• [Your instructions]: Examine each line of the data. Copy those that contain the string "picture".

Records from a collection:
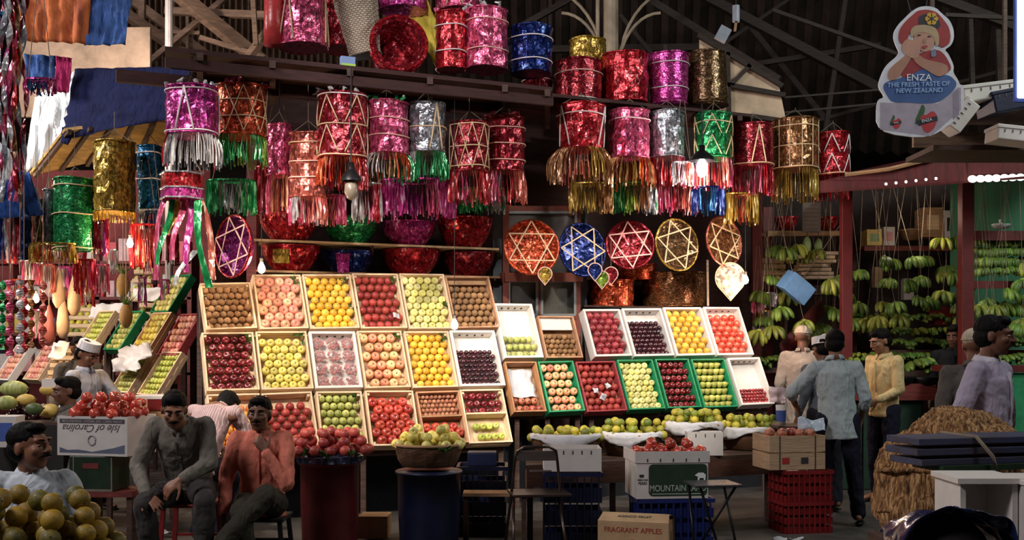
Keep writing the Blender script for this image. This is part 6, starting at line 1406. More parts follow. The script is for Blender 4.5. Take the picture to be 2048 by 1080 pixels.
def person(label, loc, rz, J, shirt, trouser=None, skin=SK1, hair=True, cap=None, moustache=False, vox=.009, head=(0, 0, 0), hs=1.0, sleeves='long', tuck=True, group=None, hands=None, build=1.0, collar=None, shoes='sandal', hairlen=1.0, thin=1.0, shirt_len=.0, sleeve_open=0.018, open_neck=False, pocket=None, beard=False):
    """J gives joint positions; local frame faces -Y"""
    t = thing('person', label, 'person', loc, rz, group)
    D = dict(pelvis=(0, 0, .90), chest=(0, 0, 1.22), neck=(0, .01, 1.40), headc=(0, -.015, 1.545), shL=(.158, 0, 1.345), shR=(-.158, 0, 1.345), elL=(.215, .03, 1.08), elR=(-.215, .03, 1.08), wrL=(.235, -.06, .86), wrR=(-.235, -.06, .86),
             hipL=(.085, 0, .88), hipR=(-.085, 0, .88), knL=(.10, -.015, .48), knR=(-.10, -.015, .48), anL=(.10, .02, .09), anR=(-.10, .02, .09), toL=(.12, -.15, .035), toR=(-.12, -.15, .035))
    D.update(J); D = {k_: V(v_) for k_, v_ in D.items()}
    g = build
    up = (D['neck'] - D['pelvis']).normalized(); xs = (D['shL'] - D['shR']); xs = (xs - up * xs.dot(up)).normalized(); fb = up.cross(xs)
    T3 = Matrix(((xs.x, fb.x, up.x), (xs.y, fb.y, up.y), (xs.z, fb.z, up.z)))
    mid_ = D['pelvis'].lerp(D['chest'], .5)
    def torso(b, e, low=False):
        b.ell(D['chest'] + up * .02, (.150 * g + e, .100 * g + e, .165 + e), T3, 16, 12)
        b.ell(mid_, (.128 * g + e, .092 * g + e, .15 + e), T3, 16, 12)
        b.ell(D['pelvis'], (.148 * g + e, .105 * g + e, .115 + e), T3, 16, 12)
        for s_ in ('L', 'R'): b.cap(D['neck'] - up * .03, D['sh' + s_], .042 + e, .052 * g + e)
        b.cap(D['shL'] - up * .03, D['shR'] - up * .03, .062 * g + e, .062 * g + e)
    b = MB(); torso(b, -.016)
    H = rotm(*head); hc = D['headc']; hc_seed = loc[0] * 7
    def hp(p): return hc + H @ (V(p) * hs)
    b.cap(D['neck'] - up * .02, hp((0, .02, -.05)), .056 * g, .050)
    E = lambda c, r: b.ell(hp(c), V(r) * hs, H, 16, 12)
    E((0, .018, .030), (.073, .093, .082)); E((0, -.022, -.030), (.060, .068, .082)); E((0, -.050, -.088), (.030, .026, .022)); E((0, -.03, -.075), (.046, .045, .035))
    for s_ in (-1, 1): E((s_ * .074, .012, -.008), (.010, .019, .030)); E((s_ * .038, -.062, -.018), (.024, .022, .022)); b.cap(hp((s_ * .045, -.076, .030)), hp((s_ * .012, -.084, .028)), .012 * hs, .011 * hs)
    b.cap(hp((0, -.086, .020)), hp((0, -.106, -.022)), .010 * hs, .0135 * hs); 
    for s_ in (-1, 1): E((s_ * .012, -.097, -.026), (.009, .010, .008))
    b.cap(hp((-.018, -.086, -.054)), hp((.018, -.086, -.054)), .009 * hs, .009 * hs)
    hands = hands or {}
    for s_ in ('L', 'R'):
        b.cap(D['sh' + s_], D['el' + s_], .040 * g, .036 * g); b.cap(D['el' + s_], D['wr' + s_], .038 * g, .025)
        dflt = ((D['wr' + s_] - D['el' + s_]), (1 if s_ == 'L' else -1, 0, 0), (1 if s_ == 'R' else -1), .35); hd = hands.get(s_, dflt)
        hand(b, D['wr' + s_], hd[0], hd[1], hd[2], hd[3])
        if trouser is not None:
            b.cap(D['hip' + s_], D['kn' + s_], .078 * g, .050); b.cap(D['kn' + s_], D['an' + s_], .050, .034); b.cap(D['kn' + s_].lerp(D['an' + s_], .3), D['kn' + s_].lerp(D['an' + s_], .45), .052, .048)
            b.cap(D['an' + s_] - V((0, 0, .02)), D['to' + s_], .036, .026, flat=((0, 0, 1), .8)); b.cap(D['an' + s_], D['an' + s_] + (D['an' + s_] - D['to' + s_]) * .25 - V((0, 0, .03)), .033, .028)
    blob('body', b, skin, t, vox)
    # shirt
    if shirt is not None:
        b = MB(); tail = D['pelvis'] - up * (.06 + shirt_len); top_ = (D['shL'] + D['shR']) / 2
        rings = [(tail, .158, .118), (D['pelvis'] + up * .02, .152, .118), (mid_, .146, .112), (D['chest'], .158, .116), (D['chest'] + up * .07, .160, .112), (top_ + up * .005, .135, .085), (top_ + up * .05, .085, .062), (D['neck'] + up * .005, .056, .056)]
        vs = []; N_ = 24
        for ic, (c_, ra, rb_) in enumerate(rings):
            for j in range(N_):
                a_ = 6.2832 * j / N_; fl_ = 1 + (.05 * math.sin(5 * a_ + hc_seed) if ic == 0 else 0); vs.append(c_ + (xs * math.cos(a_) * ra + fb * math.sin(a_) * rb_) * g * fl_)
        b.add(vs, [(i * N_ + j, i * N_ + (j + 1) % N_, (i + 1) * N_ + (j + 1) % N_, (i + 1) * N_ + j) for i in range(len(rings) - 1) for j in range(N_)] + [tuple(range(N_))[::-1], tuple((len(rings) - 1) * N_ + j for j in range(N_))])
        for s_ in ('L', 'R'): b.cap(D['neck'] - up * .035, D['sh' + s_], .046, .056 * g)
        for s_ in ('L', 'R'):
            b.cap(D['sh' + s_], D['el' + s_], .060 * g, .051 * g)
            if sleeves == 'long': b.cap(D['el' + s_], D['el' + s_].lerp(D['wr' + s_], .93), .050 * g, .034)
            elif sleeves == 'mid': b.cap(D['el' + s_], D['el' + s_].lerp(D['wr' + s_], .35), .052 * g, .047)
        so = blob('shirt', b, shirt, t, vox * 1.1, 7, .022)
        # collar
        for s_ in (-1, 1):
            b = MB(); pts = []
            base = D['neck'] + up * .012; fwd = -fb
            for k_ in range(7):
                a = R(8 + k_ * 26) ; pts.append(base + xs * s_ * .066 * math.sin(a) + fwd * .068 * math.cos(a) + up * (.012 * (1 - math.cos(a)) - .02))
            vs = []
            for k_, p_ in enumerate(pts):
                out_ = (p_ - base); out_ = (out_ - up * out_.dot(up)).normalized()
                vs += [p_ + up * .032, p_ + out_ * .022 - up * (.022 if k_ < 2 else .004), p_ + up * .030 - out_ * .004, p_ + out_ * .016 - up * (.024 if k_ < 2 else .006)]
            fs = []
            for k_ in range(6):
                a_ = k_ * 4; c_ = a_ + 4; fs += [(a_, a_ + 1, c_ + 1, c_), (a_ + 2, c_ + 2, c_ + 3, a_ + 3), (a_, c_, c_ + 2, a_ + 2), (a_ + 1, a_ + 3, c_ + 3, c_ + 1)]
            fs += [(0, 2, 3, 1), (24, 25, 27, 26)]
            b.add(vs, fs); b.build('collar', collar or shirt, t, True)
        b = MB(); fr_ = -fb
        b.beam(D['chest'] + fr_ * (.118 * g) + up * .12, mid_ + fr_ * (.115 * g), .022, .006); 
        b.build('button_placket', collar or shirt, t)
    if trouser is not None:
        b = MB(); b.ell(D['pelvis'], (.155 * g, .112 * g, .12), T3, 16, 12)
        for s_ in ('L', 'R'):
            b.cap(D['hip' + s_], D['kn' + s_], .092 * g, .068); b.cap(D['kn' + s_], D['kn' + s_].lerp(D['an' + s_], .97), .068, .058)
        blob('trousers', b, trouser, t, vox * 1.2, 3, .026)
        for s_ in ('L', 'R'):
            b = MB(); b.cap(D['an' + s_] + (D['an' + s_] - D['to' + s_]) * .2 - V((0, 0, .075 if D['an' + s_].z < .15 else .05)), D['to' + s_] - V((0, 0, .022)), .034, .036, flat=((0, 0, 1), .35)); b.build('sandal', BLACK, t, True)
    # hair, cap, face
    if hair:
        b = MB(); b.ell(hp((0, .026, .046)), V((.0785, .095, .076)) * hs, H, 16, 12); b.ell(hp((0, .045, -.01)), V((.0755, .073, .068)) * hs, H, 16, 12); b.ell(hp((0, -.035, .088)), V((.056, .046, .026 * hairlen)) * hs, H, 14, 10)
        blob('hair', b, HAIR, t, max(.005, vox * .7), 2, .007, CLOUD2)
    for s_ in (-1, 1):
        e = thing_part('eye', t, hp, H, (s_ * .030, -.0785, .006), .0115 * hs, EYEW)
        b = MB(); b.ell(hp((s_ * .030, -.0865, .005)), V((.0052, .0045, .0048)) * hs, H, 8, 6); b.build('iris', INK, t, True)
        b = MB(); b.cap(hp((s_ * .044, -.083, .030)), hp((s_ * .015, -.093, .029)), .0045, .0055); b.build('eyebrow', HAIR, t, True)
    b = MB(); b.cap(hp((-.019, -.0935, -.055)), hp((.019, -.0935, -.055)), .0045, .0045, flat=(H @ V((0, 0, 1)), .9)); b.build('lips', LIP, t, True)
    if moustache: b = MB(); b.cap(hp((0, -.101, -.040)), hp((-.030, -.088, -.047)), .0085, .005); b.cap(hp((0, -.101, -.040)), hp((.030, -.088, -.047)), .0085, .005); b.build('moustache', HAIR, t, True)
    if cap:
        b = MB()
        if cap == 'gandhi':
            vs = []; N = 20
            for z_, k_ in ((.045, 1.0), (.116, .90)):
                for j in range(N):
                    a = 6.2832 * j / N; vs.append(hp((.086 * k_ * math.sin(a), .012 - .108 * k_ * math.cos(a), z_ + .012 * math.cos(a))))
            top = [hp((0, .012 - .07, .130)), hp((0, .012 + .07, .126))]
            b.add(vs + top, [(j, (j + 1) % N, N + (j + 1) % N, N + j) for j in range(N)] + [tuple([N + j for j in range(0, N // 2 + 1)] + [41, 40]), tuple([N + j for j in range(N // 2, N)] + [N, 40, 41])])
            b.build('cap', cloth('white_cap', (.75, .74, .76)), t, False)
        else:
            b.ell(hp((0, .015, .055)), V((.084, .10, .075)) * hs, H, 18, 12); b.build('cap', cloth('cream_cap', (.42, .36, .28)), t, True)
            b = MB(); b.tube([hp((.085 * math.sin(a), .015 - .101 * math.cos(a), .045)) for a in [6.2832 * j / 20 for j in range(20)]], .006, 5, closed=True); b.build('cap_band', cloth('cream_cap', (.42, .36, .28)), t, True)
    if pocket: b = MB(); q = D['chest'] - fb * (.122 * g) + xs * .07; b.beam(q + up * .05, q - up * .045, .085, .006, up=tuple(fb)); b.build('pocket', shirt, t)
    return t
def thing_part(nm, t, hp, H, c, r, m):
    b = MB(); b.ell(hp(c), (r, r * .8, r * .48), H, 10, 8); return b.build(nm, m, t, True)
def stool(loc, h, lab, m, rz=0):
    t = thing('stool', lab, 'stool', loc, rz); box('seat', (0, 0, h - .012), (.17, .17, .012), m, t, bevel=.006)
    for x_ in (-1, 1):
        for y_ in (-1, 1): b = MB(); b.beam((x_ * .14, y_ * .14, h - .024), (x_ * .17, y_ * .17, 0), .028); b.build('leg', m, t)
    for y_ in (-1, 1): b = MB(); b.beam((-.155, y_ * .155, h * .45), (.155, y_ * .155, h * .45), .016); b.build('stretcher', m, t)
    return t
def gp(px, Y): return V(((px - CX) * Y / F, Y, 0))
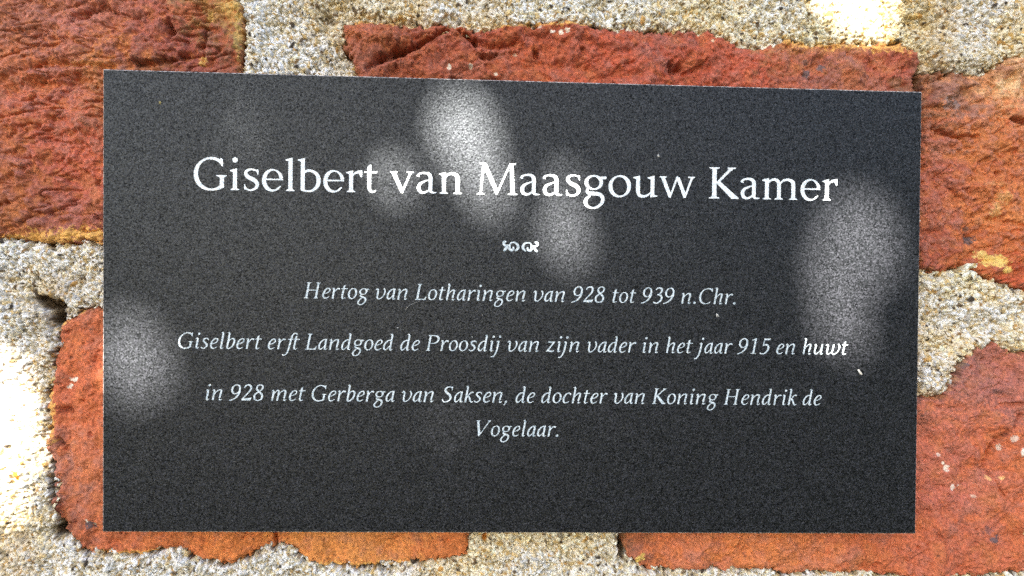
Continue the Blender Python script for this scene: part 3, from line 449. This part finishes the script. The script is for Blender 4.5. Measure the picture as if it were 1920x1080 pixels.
ITAL = {   # drawn upright, slanted afterwards
 ' ': (250, []),
 'H': (778, stem(106, 184, 18, 676) + foot(106, 184, 52, 52) + foot(106, 184, 52, 52, 692, -1) + stem(520, 598, 18, 676) + foot(520, 598, 52, 52) + foot(520, 598, 52, 52, 692, -1) + stem(180, 524, 340, 372)),
 'C': (667, A(370, 343, 300, 340, 48, 312, 80, 30, 14, w0=48, w1=30) + P((540, 690), (572, 690), (592, 540), (570, 540), (530, 610))),
 'G': (722, A(370, 343, 300, 340, 46, 315, 80, 30, 14, w0=48) + P((560, 690), (590, 690), (604, 530), (580, 530), (540, 610)) + stem(540, 614, 60, 290) + P((480, 292), (480, 312), (660, 312), (660, 292), (614, 262), (540, 262)) + S((614, 80, 40), (520, 30, 44), (370, 3, 32))),
 'L': (556, stem(106, 184, 18, 676) + foot(106, 184, 52, 52) + foot(106, 184, 52, 52, 692, -1) + P((180, 0), (180, 36), (480, 40), (490, 0)) + P((440, 34), (500, 150), (524, 150), (500, 0), (440, 0))),
 'P': (611, stem(106, 184, 18, 676) + foot(106, 184, 52, 60) + foot(106, 184, 52, 10, 692, -1) + S((170, 672, 32), (330, 668, 40), (470, 620, 66), (520, 520, 78), (480, 400, 66), (360, 330, 36), (230, 325, 26))),
 'S': (556, S((440, 560, 24), (410, 640, 34), (310, 676, 38), (190, 640, 62), (140, 545, 74), (200, 440, 82), (350, 330, 88), (430, 210, 80), (390, 80, 62), (260, 10, 38), (140, 25, 38), (70, 130, 26)) + P((415, 690), (445, 690), (448, 510), (430, 510))),
 'K': (667, stem(106, 184, 18, 676) + foot(106, 184, 52, 52) + foot(106, 184, 52, 52, 692, -1) + P((176, 350), (214, 330), (540, 672), (468, 672)) + foot(470, 530, 36, 70, 692, -1) + P((200, 330), (270, 375), (570, 50), (650, 14), (650, 0), (500, 0))),
 'V': (722, P((60, 675), (142, 675), (300, 110), (262, 0), (226, 0)) + P((230, 0), (268, 0), (628, 675), (590, 675)) + foot(70, 134, 44, 52, 692, -1) + foot(588, 628, 54, 46, 692, -1)),
 'a': (444, S((345, 430, 40), (270, 452, 38), (170, 400, 52), (90, 280, 64), (72, 150, 70), (100, 50, 58), (165, 22, 40), (250, 100, 28), (320, 220, 22)) + P((290, 470), (366, 480), (360, 60), (290, 60)) + ext(326)),
 'b': (463, stem(84, 156, 60, 690) + S((40, 690, 16), (90, 712, 34), (130, 706, 40)) + S((130, 280, 24), (200, 410, 40), (290, 448, 52), (368, 400, 68), (386, 280, 74), (340, 130, 66), (240, 28, 44), (150, 14, 44), (110, 60, 60))),
 'c': (407, S((352, 375, 50), (335, 430, 40), (265, 452, 36), (160, 400, 54), (90, 270, 68), (80, 130, 72), (140, 28, 52), (240, 18, 36), (350, 82, 18))),
 'd': (500, S((345, 420, 40), (270, 445, 38), (170, 400, 52), (90, 280, 64), (72, 150, 70), (100, 50, 58), (165, 22, 40), (250, 100, 28), (330, 220, 22)) + stem(312, 384, 60, 690) + S((260, 690, 16), (310, 712, 34), (352, 706, 40)) + ext(348)),
 'e': (389, S((90, 215, 22), (220, 245, 30), (320, 320, 44), (318, 410, 50), (250, 448, 38), (155, 400, 54), (88, 270, 68), (80, 130, 72), (140, 28, 52), (235, 18, 36), (345, 82, 18))),
 'f': (278, S((450, 650, 46), (400, 708, 38), (300, 690, 50), (245, 590, 62), (215, 420, 68), (200, 200, 70), (185, 0, 68), (140, -170, 58), (50, -255, 40), (-50, -235, 44)) + stem(90, 330, 425, 456)),
 'g': (500, A(235, 325, 140, 125, 0, 360, 66, 26, 8) + S((190, 212, 24), (140, 165, 40), (150, 120, 54), (250, 85, 66), (360, 40, 70), (400, -50, 66), (350, -180, 50), (230, -250, 34), (120, -215, 48), (90, -130, 60), (150, -20, 48), (230, 50, 30)) + P((330, 440), (468, 455), (470, 415), (370, 385))),
 'h': (500, stem(76, 148, 0, 690) + S((32, 690, 16), (80, 712, 34), (120, 706, 40)) + S((130, 230, 22), (200, 370, 34), (300, 448, 48), (368, 420, 66), (370, 320, 70), (350, 200, 70), (348, 100, 68)) + ext(348)),
 'i': (278, stem(94, 166, 60, 450) + ent(94, 462) + ext(128) + D(150, 650, 50)),
 'j': (278, S((136, 455, 70), (130, 250, 70), (120, 50, 68), (80, -120, 60), (0, -235, 42), (-90, -240, 40)) + ent(100, 462) + D(160, 650, 50)),
 'k': (444, stem(76, 148, 0, 690) + S((32, 690, 16), (80, 712, 34), (120, 706, 40)) + S((140, 235, 22), (200, 300, 30), (270, 420, 40), (350, 445, 50), (400, 425, 34)) + S((150, 255, 50), (240, 230, 60), (300, 120, 66), (350, 30, 60), (400, 12, 34), (455, 50, 16))),
 'l': (278, stem(94, 166, 60, 690) + S((50, 690, 16), (98, 712, 34), (138, 706, 40)) + ext(130)),
 'm': (778, stem(80, 152, 0, 430) + ent(86, 462) + S((130, 230, 22), (190, 370, 34), (270, 448, 48), (332, 420, 62), (340, 320, 68), (335, 0, 68)) + S((365, 230, 22), (430, 370, 34), (540, 448, 48), (622, 420, 66), (630, 320, 70), (618, 100, 68)) + ext(618)),
 'n': (556, stem(86, 158, 0, 430) + ent(92, 462) + S((140, 230, 22), (210, 370, 34), (330, 448, 48), (412, 420, 66), (418, 320, 70), (402, 200, 70), (398, 100, 68)) + ext(398)),
 'o': (444, A(224, 232, 156, 222, 0, 360, 74, 28, 12)),
 'r': (389, stem(86, 158, 0, 430) + ent(92, 462) + S((140, 260, 22), (200, 370, 34), (270, 440, 50), (345, 430, 60)) + D(340, 425, 34)),
 's': (389, S((325, 375, 30), (290, 430, 34), (210, 450, 38), (120, 410, 56), (112, 340, 62), (190, 265, 70), (275, 195, 72), (290, 110, 62), (220, 30, 44), (120, 14, 36), (50, 70, 34))),
 't': (333, P((110, 430), (182, 440), (182, 600), (110, 560)) + S((146, 440, 72), (138, 250, 72), (132, 110, 70), (150, 30, 54), (200, 14, 36), (280, 52, 16)) + stem(40, 310, 428, 460)),
 'u': (556, S((118, 440, 70), (112, 250, 70), (108, 110, 68), (150, 26, 54), (230, 40, 34), (330, 150, 24), (370, 220, 20)) + ent(90, 462) + stem(362, 434, 60, 462) + ext(398)),
 'v': (500, S((20, 395, 22), (55, 440, 44), (100, 440, 60), (128, 350, 70), (126, 200, 72), (150, 60, 60), (230, 14, 42), (330, 70, 34), (410, 200, 44), (430, 330, 56), (390, 440, 56), (345, 462, 40))),
 'w': (722, S((20, 395, 22), (55, 440, 44), (100, 440, 60), (122, 350, 68), (118, 180, 70), (140, 50, 58), (210, 20, 42), (300, 100, 30), (360, 250, 24), (375, 455, 60)) + S((375, 455, 62), (362, 250, 68), (358, 120, 66), (390, 30, 52), (470, 14, 40), (570, 80, 34), (640, 210, 46), (655, 330, 58), (615, 440, 56), (570, 462, 40))),
 'z': (444, P((60, 405), (70, 462), (370, 455), (360, 405)) + P((300, 440), (372, 450), (120, 20), (40, 20)) + S((50, 30, 44), (150, 45, 50), (260, 22, 56), (340, 20, 44), (385, 80, 22))),
 '.': (250, D(118, 40, 54)),
 ',': (250, D(125, 40, 50) + P((100, 20), (170, 50), (75, -120), (52, -112))),
 '1': (500, stem(220, 296, 20, 680) + foot(220, 296, 76, 76) + P((100, 590), (100, 612), (225, 690), (296, 700), (296, 640), (220, 620))),
 '2': (500, S((80, 545, 36), (120, 640, 52), (220, 680, 52), (330, 640, 74), (370, 530, 78), (320, 390, 64), (200, 230, 46), (70, 50, 44)) + P((40, 0), (50, 62), (410, 62), (440, 120), (458, 120), (430, 0))),
 '3': (500, S((90, 590, 36), (140, 665, 46), (240, 680, 54), (345, 630, 74), (350, 510, 72), (270, 410, 46), (180, 375, 30)) + S((180, 375, 28), (300, 365, 56), (390, 290, 78), (400, 180, 80), (320, 50, 62), (180, 5, 42), (60, 40, 44))),
 '5': (500, P((130, 350), (162, 350), (185, 630), (150, 685)) + P((150, 620), (150, 690), (430, 690), (420, 620)) + S((140, 360, 26), (240, 415, 50), (350, 385, 72), (398, 270, 82), (370, 130, 76), (260, 25, 52), (140, 5, 42), (50, 45, 42))),
 '8': (500, S((245, 400, 60), (150, 460, 66), (110, 560, 66), (150, 655, 48), (255, 685, 36), (350, 640, 58), (370, 560, 62), (330, 470, 50), (240, 400, 56), (150, 330, 60)) + S((150, 330, 50), (78, 250, 70), (70, 150, 76), (120, 45, 54), (240, 2, 36), (370, 50, 62), (405, 160, 76), (370, 270, 72), (250, 380, 66))),
 '9': (500, A(230, 480, 165, 198, -10, 350, 74, 32, 10) + S((392, 470, 70), (400, 360, 76), (350, 210, 66), (240, 80, 52), (120, 15, 42), (30, -10, 40))),
}
def glyph_line(text, font, slant=0.0):
    """words of one printed line as lists of convex polygons, in 1/1000 em"""
    x, words, cur = 0.0, [], []
    for ch in text+' ':
        w, polys = font[ch]
        if ch == ' ':
            if cur: words.append(cur); cur = []
        for q in polys:
            q = q+np.array([x, 0.]); q[:, 0] += slant*q[:, 1]; cur.append(q)
        x += w
    return words, x-250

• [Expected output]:
Keep writing the Blender script for this image. This is part 6, starting at line 1406. More parts follow. The script is for Blender 4.5. Take the picture to be 2048 by 1080 pixels.
Continue the Blender Python script for this scene: part 3, from line 449. This part finishes the script. The script is for Blender 4.5. Measure the picture as if it were 1920x1080 pixels.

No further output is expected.